(Saved data entries)
**********

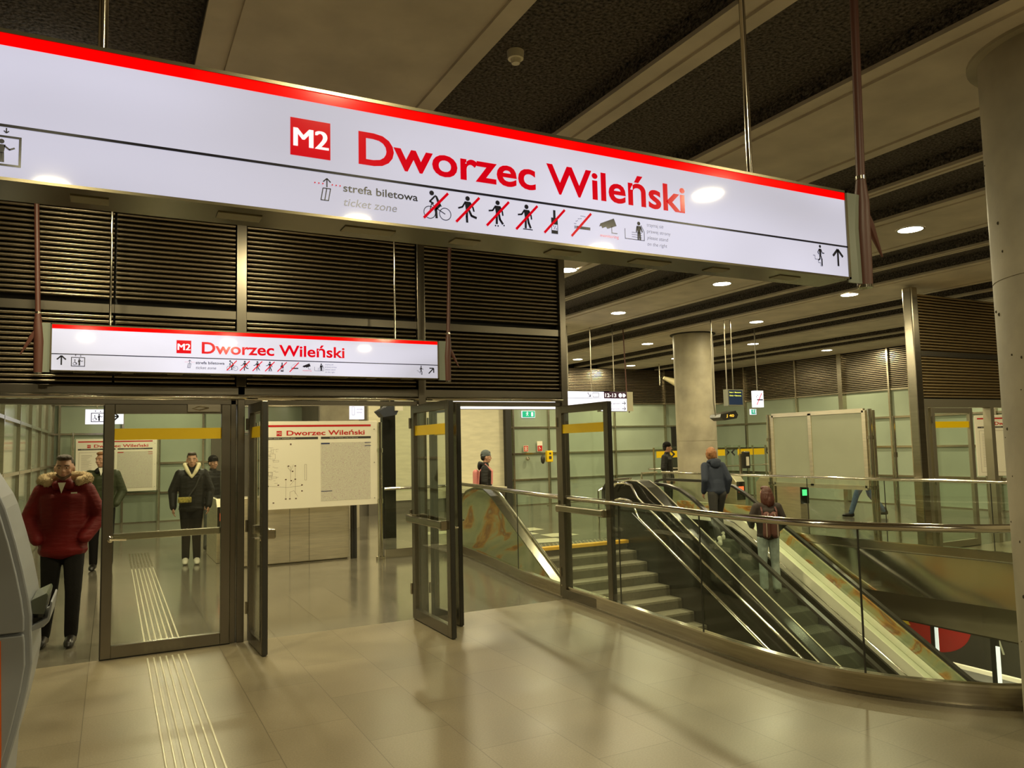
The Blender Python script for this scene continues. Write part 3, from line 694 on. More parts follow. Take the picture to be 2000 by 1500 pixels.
t = thing('smoke_detector', 'small round smoke detector on the rough dark ceiling', 'smoke detector', None, (2.23, 4.13, ZC + .27))
b = MB(); b.cyl((0, 0), .05, -.03, .02, 24, .055); b.build('base', white_p, t, True); b = MB(); b.cyl((0, 0), .026, -.06, -.03, 20, .034); b.build('sensor', white_p, t, True)
t.location.z = ZC + .12

# ---------------------------------------------------------------- pictograms
def man(F, x, y, s, legs, arms, body=True):
    F.circ((x, y + .40 * s), .085 * s, 14)
    F.poly([(x - .12 * s, y + .29 * s), (x + .12 * s, y + .29 * s), (x + .07 * s, y - .02 * s), (x - .07 * s, y - .02 * s)])
    for l in legs: F.path([(x + a * s, y + c * s) for a, c in l], .085 * s)
    for l in arms: F.path([(x + a * s, y + c * s) for a, c in l], .06 * s)
def slash(F, x, y, s): F.line((x - .45 * s, y - .48 * s), (x + .45 * s, y + .48 * s), .09 * s)
def pictos(K, RD, x0, y, s=.092, dx=.1075):
    """x0 centre of the bicycle; K dark figure, RD red figure"""
    # cyclist
    x = x0
    for cx in (-.25, .32): K.ring((x + cx * s, y - .26 * s), .21 * s, .025 * s)
    K.circ((x - .17 * s, y + .42 * s), .085 * s)
    K.poly([(x - .06 * s, y + .38 * s), (x + .03 * s, y + .33 * s), (x + .2 * s, y - .02 * s), (x + .06 * s, y + .02 * s)])
    K.path([(x - .05 * s, y + .33 * s), (x - .24 * s, y + .12 * s), (x - .1 * s, y + .06 * s)], .06 * s)
    K.path([(x + .12 * s, y + .02 * s), (x - .02 * s, y - .12 * s), (x - .0 * s, y - .44 * s)], .085 * s)
    K.path([(x + .32 * s, y - .26 * s), (x + .05 * s, y - .12 * s), (x - .18 * s, y + .05 * s), (x - .25 * s, y - .26 * s)], .03 * s)
    slash(RD, x - .02 * s, y, s)
    x = x0 + dx
    man(K, x, y, s, [[(-.03, 0), (-.04, -.25), (-.03, -.46)], [(.04, 0), (.14, -.2), (.34, -.26)]], [[(-.1, .25), (-.2, .08), (-.36, .02)], [(.1, .25), (.2, .1), (.24, -.04)]]); slash(RD, x, y, s)
    x = x0 + 2 * dx
    man(K, x, y, s, [[(-.04, 0), (-.05, -.38)], [(.04, 0), (.08, -.2), (.2, -.36)]], [[(-.1, .25), (-.2, .1), (-.36, .07)], [(.1, .25), (.18, .1), (.2, -.05)]])
    for a in (-.1, .0): K.circ((x + a * s, y - .44 * s), .03 * s, 8)
    K.circ((x + .24 * s, y - .4 * s), .03 * s, 8); slash(RD, x, y, s)
    x = x0 + 3 * dx
    man(K, x, y, s, [[(-.04, 0), (-.05, -.4)], [(.04, 0), (.08, -.2), (.16, -.38)]], [[(-.1, .25), (-.2, .1), (-.36, .07)], [(.1, .25), (.18, .1), (.2, -.05)]])
    K.line((x - .16 * s, y - .43 * s), (x + .24 * s, y - .43 * s), .035 * s); slash(RD, x, y, s)
    x = x0 + 4 * dx   # bottle
    K.rect(x - .05 * s, y + .12 * s, x + .05 * s, y + .42 * s); K.rect(x - .14 * s, y - .12 * s, x + .14 * s, y + .13 * s); K.rect(x - .14 * s, y - .47 * s, x + .14 * s, y - .34 * s)
    K.line((x - .13 * s, y - .34 * s), (x - .13 * s, y - .1 * s), .02 * s); K.line((x + .13 * s, y - .34 * s), (x + .13 * s, y - .1 * s), .02 * s)
    K.line((x - .02 * s, y - .3 * s), (x + .04 * s, y - .16 * s), .02 * s); K.ring((x - .05 * s, y - .18 * s), .02 * s, .012 * s, 8); K.ring((x + .08 * s, y - .28 * s), .02 * s, .012 * s, 8); slash(RD, x, y, s)
    x = x0 + 5 * dx   # cigarette
    K.rect(x - .2 * s, y - .17 * s, x + .4 * s, y - .06 * s)
    for a in (-.3, -.25): K.rect(x + a * s, y - .17 * s, x + (a + .03) * s, y - .06 * s)
    for i, (a, c) in enumerate(((-.3, .02), (-.24, .02), (-.22, .12), (-.16, .14), (-.12, .22), (-.06, .23), (0, .24), (0, .34), (.06, .34), (.12, .34), (.18, .33))): K.circ((x + a * s, y + c * s), .018 * s, 6)
    slash(RD, x, y, s)
    x = x0 + 6 * dx   # camera
    K.poly([(x - .3 * s, y + .16 * s), (x + .33 * s, y + .42 * s), (x + .45 * s, y + .14 * s), (x + .02 * s, y - .02 * s), (x - .05 * s, y + .05 * s), (x - .22 * s, y - .02 * s), (x - .26 * s, y + .06 * s), (x - .36 * s, y + .03 * s)])
    K.path([(x + .22 * s, y + .1 * s), (x + .22 * s, y - .16 * s), (x + .48 * s, y - .16 * s)], .03 * s)
    RD.text('monitoring', x - .33 * s, y - .36 * s, .85 * s, .115 * s)
    x = x0 + 7.25 * dx  # escalator rider
    K.path([(x - .62 * s, y + .1 * s), (x - .62 * s, y - .3 * s), (x + .3 * s, y - .3 * s), (x + .3 * s, y + .05 * s), (x + .16 * s, y + .3 * s)], .025 * s)
    for i in range(3): K.line((x - .3 * s, y - (.2 - i * .09) * s), (x + .2 * s, y - (.2 - i * .09) * s), .015 * s)
    man(K, x + .05 * s, y - .0 * s, s * .9, [[(-.04, 0), (-.05, -.34)], [(.04, 0), (.06, -.34)]], [[(-.1, .25), (-.14, -.0)], [(.1, .25), (.18, .02)]])
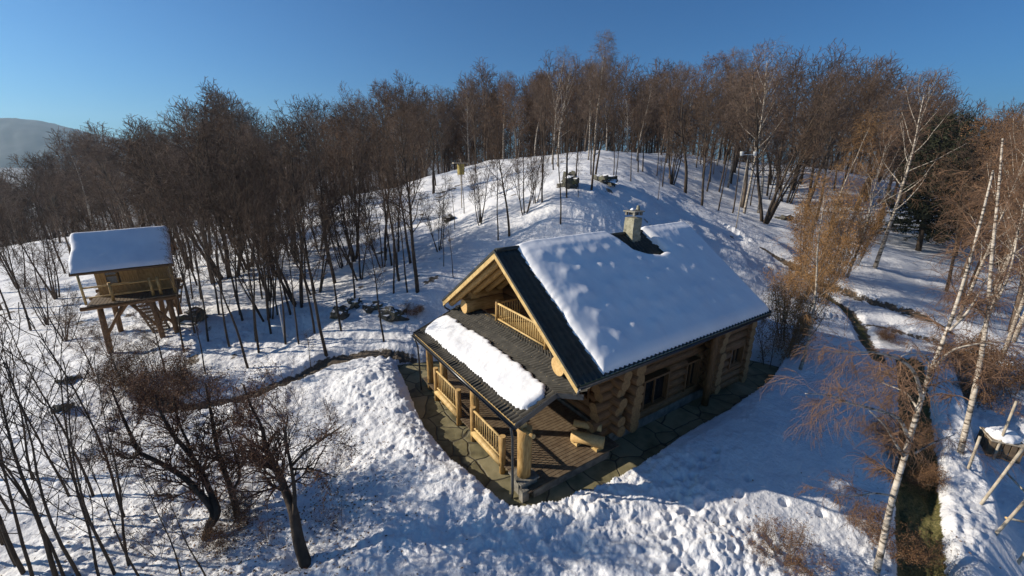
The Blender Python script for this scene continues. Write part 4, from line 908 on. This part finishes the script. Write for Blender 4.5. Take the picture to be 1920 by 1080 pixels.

**********

> [PROBLEM] Your task is an exact transcription of all the data, minus the pictures.

> [RESPONSE TO THE EXERCISE]
The Blender Python script for this scene continues. Write part 3, from line 694 on. More parts follow. Take the picture to be 2000 by 1500 pixels.
t = thing('smoke_detector', 'small round smoke detector on the rough dark ceiling', 'smoke detector', None, (2.23, 4.13, ZC + .27))
b = MB(); b.cyl((0, 0), .05, -.03, .02, 24, .055); b.build('base', white_p, t, True); b = MB(); b.cyl((0, 0), .026, -.06, -.03, 20, .034); b.build('sensor', white_p, t, True)
t.location.z = ZC + .12

# ---------------------------------------------------------------- pictograms
def man(F, x, y, s, legs, arms, body=True):
    F.circ((x, y + .40 * s), .085 * s, 14)
    F.poly([(x - .12 * s, y + .29 * s), (x + .12 * s, y + .29 * s), (x + .07 * s, y - .02 * s), (x - .07 * s, y - .02 * s)])
    for l in legs: F.path([(x + a * s, y + c * s) for a, c in l], .085 * s)
    for l in arms: F.path([(x + a * s, y + c * s) for a, c in l], .06 * s)
def slash(F, x, y, s): F.line((x - .45 * s, y - .48 * s), (x + .45 * s, y + .48 * s), .09 * s)
def pictos(K, RD, x0, y, s=.092, dx=.1075):
    """x0 centre of the bicycle; K dark figure, RD red figure"""
    # cyclist
    x = x0
    for cx in (-.25, .32): K.ring((x + cx * s, y - .26 * s), .21 * s, .025 * s)
    K.circ((x - .17 * s, y + .42 * s), .085 * s)
    K.poly([(x - .06 * s, y + .38 * s), (x + .03 * s, y + .33 * s), (x + .2 * s, y - .02 * s), (x + .06 * s, y + .02 * s)])
    K.path([(x - .05 * s, y + .33 * s), (x - .24 * s, y + .12 * s), (x - .1 * s, y + .06 * s)], .06 * s)
    K.path([(x + .12 * s, y + .02 * s), (x - .02 * s, y - .12 * s), (x - .0 * s, y - .44 * s)], .085 * s)
    K.path([(x + .32 * s, y - .26 * s), (x + .05 * s, y - .12 * s), (x - .18 * s, y + .05 * s), (x - .25 * s, y - .26 * s)], .03 * s)
    slash(RD, x - .02 * s, y, s)
    x = x0 + dx
    man(K, x, y, s, [[(-.03, 0), (-.04, -.25), (-.03, -.46)], [(.04, 0), (.14, -.2), (.34, -.26)]], [[(-.1, .25), (-.2, .08), (-.36, .02)], [(.1, .25), (.2, .1), (.24, -.04)]]); slash(RD, x, y, s)
    x = x0 + 2 * dx
    man(K, x, y, s, [[(-.04, 0), (-.05, -.38)], [(.04, 0), (.08, -.2), (.2, -.36)]], [[(-.1, .25), (-.2, .1), (-.36, .07)], [(.1, .25), (.18, .1), (.2, -.05)]])
    for a in (-.1, .0): K.circ((x + a * s, y - .44 * s), .03 * s, 8)
    K.circ((x + .24 * s, y - .4 * s), .03 * s, 8); slash(RD, x, y, s)
    x = x0 + 3 * dx
    man(K, x, y, s, [[(-.04, 0), (-.05, -.4)], [(.04, 0), (.08, -.2), (.16, -.38)]], [[(-.1, .25), (-.2, .1), (-.36, .07)], [(.1, .25), (.18, .1), (.2, -.05)]])
    K.line((x - .16 * s, y - .43 * s), (x + .24 * s, y - .43 * s), .035 * s); slash(RD, x, y, s)
    x = x0 + 4 * dx   # bottle
    K.rect(x - .05 * s, y + .12 * s, x + .05 * s, y + .42 * s); K.rect(x - .14 * s, y - .12 * s, x + .14 * s, y + .13 * s); K.rect(x - .14 * s, y - .47 * s, x + .14 * s, y - .34 * s)
    K.line((x - .13 * s, y - .34 * s), (x - .13 * s, y - .1 * s), .02 * s); K.line((x + .13 * s, y - .34 * s), (x + .13 * s, y - .1 * s), .02 * s)
    K.line((x - .02 * s, y - .3 * s), (x + .04 * s, y - .16 * s), .02 * s); K.ring((x - .05 * s, y - .18 * s), .02 * s, .012 * s, 8); K.ring((x + .08 * s, y - .28 * s), .02 * s, .012 * s, 8); slash(RD, x, y, s)
    x = x0 + 5 * dx   # cigarette
    K.rect(x - .2 * s, y - .17 * s, x + .4 * s, y - .06 * s)
    for a in (-.3, -.25): K.rect(x + a * s, y - .17 * s, x + (a + .03) * s, y - .06 * s)
    for i, (a, c) in enumerate(((-.3, .02), (-.24, .02), (-.22, .12), (-.16, .14), (-.12, .22), (-.06, .23), (0, .24), (0, .34), (.06, .34), (.12, .34), (.18, .33))): K.circ((x + a * s, y + c * s), .018 * s, 6)
    slash(RD, x, y, s)
    x = x0 + 6 * dx   # camera
    K.poly([(x - .3 * s, y + .16 * s), (x + .33 * s, y + .42 * s), (x + .45 * s, y + .14 * s), (x + .02 * s, y - .02 * s), (x - .05 * s, y + .05 * s), (x - .22 * s, y - .02 * s), (x - .26 * s, y + .06 * s), (x - .36 * s, y + .03 * s)])
    K.path([(x + .22 * s, y + .1 * s), (x + .22 * s, y - .16 * s), (x + .48 * s, y - .16 * s)], .03 * s)
    RD.text('monitoring', x - .33 * s, y - .36 * s, .85 * s, .115 * s)
    x = x0 + 7.25 * dx  # escalator rider
    K.path([(x - .62 * s, y + .1 * s), (x - .62 * s, y - .3 * s), (x + .3 * s, y - .3 * s), (x + .3 * s, y + .05 * s), (x + .16 * s, y + .3 * s)], .025 * s)
    for i in range(3): K.line((x - .3 * s, y - (.2 - i * .09) * s), (x + .2 * s, y - (.2 - i * .09) * s), .015 * s)
    man(K, x + .05 * s, y - .0 * s, s * .9, [[(-.04, 0), (-.05, -.34)], [(.04, 0), (.06, -.34)]], [[(-.1, .25), (-.14, -.0)], [(.1, .25), (.18, .02)]])
The Blender Python script for this scene continues. Write part 4, from line 908 on. This part finishes the script. Write for Blender 4.5. Take the picture to be 1920 by 1080 pixels.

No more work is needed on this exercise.